Bradley Smith: Gitorious + Blog = Fun (+ Ruby)
Something I've wanted to do for a while now, is somehow combine my blog with all of my projects/git repositories, and now I've done it! Welcome to my new site :)
So, I got bored a few nights ago, and started trying to find some kind of project management type system to host my git repositories in. After searching for a while I stumbled across Gitorious. I'd heard of Gitorious before, but I'd never really looked at it, nor did I know that it's codebase was infact completely open. So I thought I'd give it a try to see what it was like
Now I have to admit, my first impressions of it weren't exactly great. Firstly, it uses Ruby, which I can't say I'm much of a fan of (but that's a different discussion :p), nor am I a fan of installing all of the 'packages' it needed, via gem. Deploying it is an absolute nightmare, it has 4 different daemons, all of which have hideous init scripts that don't really work properly, and low and behold you try and put the git repositories and the site itself under different users, figuring out what needs to run as what and what needs what permissions is very much a game of trial and error. In Gitorious' defence, there /are/ numerous guide lurking around on the internet explaining how to do these things.

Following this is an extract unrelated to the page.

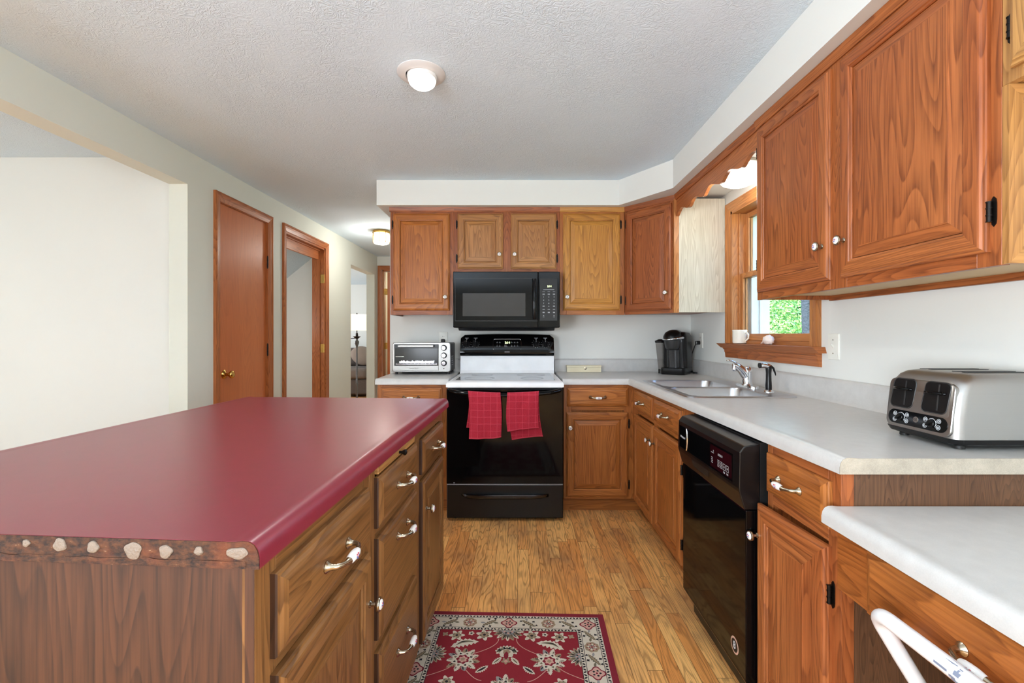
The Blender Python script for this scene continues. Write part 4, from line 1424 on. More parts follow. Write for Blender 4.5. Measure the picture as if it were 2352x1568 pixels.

But once I'd got over these niggles, and had actually deployed it, it worked quite nicely, and really did exactly what I wanted, so I decided to stick with it.
It then occurred to me that it probably wouldn't be too hard to stick a blog onto it, after all, it's written using Rails, which is supposed to be easy, right? So with no knowledge of Ruby, let alone Rails, I got stuck in. Fortunately, it turns out Rails is in fact pretty easy to use, (at least once you've got used to it implicitly doing everything behind the scenes..), I'm even starting to think I prefer it to Django...
So there we have it, a brand new site, and one that looks considerably better than my old one.. even if it is just Gitorious in disguise _ The only thing I'm disappointed Gitorious doesn't have, is some kind of bug tracker, but then, I'm not sure I'd use one given most of my projects just go through Debian.